Take for example the Belt and Road Initiative, China’s ambitious and far-reaching series of trillion-dollar construction projects connecting terrestrial and maritime routes in 70 countries, mainly Southeast Asia with Africa, the Middle East, Eastern Europe.

Fun fact: it’s been promoted with catchy music videos!

But these large-scale projects are anything but a gift. The gregarious example is Sri Lanka, that ended up granting a 99-year lease on a major port to Chinese-controlled firms after China financed its construction in 2007 and soon became a money pit that required more loans.

In Latin America, between 2006 and 2016 trade with China rose 200%. It has built a highway in Colombia, two nuclear plants in Argentina and a container port in Brazil, where it has invested billions in energy companies. President Bolsonaro said that they “were buying Brazil” only to quickly have his deputy do some damage control.
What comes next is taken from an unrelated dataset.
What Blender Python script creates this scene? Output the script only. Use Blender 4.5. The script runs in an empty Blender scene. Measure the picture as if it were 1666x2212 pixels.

Meanwhile in Mexico, López Obrador’s incoming Minister of Foreign Affairs already declared that China is one of the “key countries” in the new president’s economic plans. However, the most talked infrastructure project, developing a transoceanic canal through Nicaragua by a Chinese billionaire with deep ties to Zelaya’s government, seems to have stalled since it was proposed a few years back.

One could make the case that China’s involvement with Latin America and the rest of the developing world is hardly special, particularly if you compare it with the outreach of the United States and Western Europe. After all, the U.S. has a more than spotty record on meddling in Latin American countries for their own interests. You can rightfully criticize the U.S. and Europe for a lot of things, but that doesn’t mean any other player gets a free pass.

Not trading with China isn’t an option, not in an interconnected world and particularly not in the Global South. It’s one of the world’s largest economies and the biggest exporter. As much as leaders like Bolsonaro claim they can block their influence, they are trying to cover the sun with a finger.

China will eventually be measured with the same yardstick than the rest of the developed world.

When ZTE claims it’s simply developing their market, it’s saying the truth. After all, as Belt and Road has proven, they have no issue in developing their markets in Belarus, Iran, Turkey, Turkmenistan and Saudi Arabia. Government surveillance is simply another business for them, one that enables abuse from their business partners against their respective populations.

Sadly there isn’t much Venezuelans or the majority of the world population can do about it. Just hope that, as superpowers continue playing their games, China will eventually be measured with the same yardstick than the rest of the developed world.

But it seems easier to simply have everyone else lower their standards instead.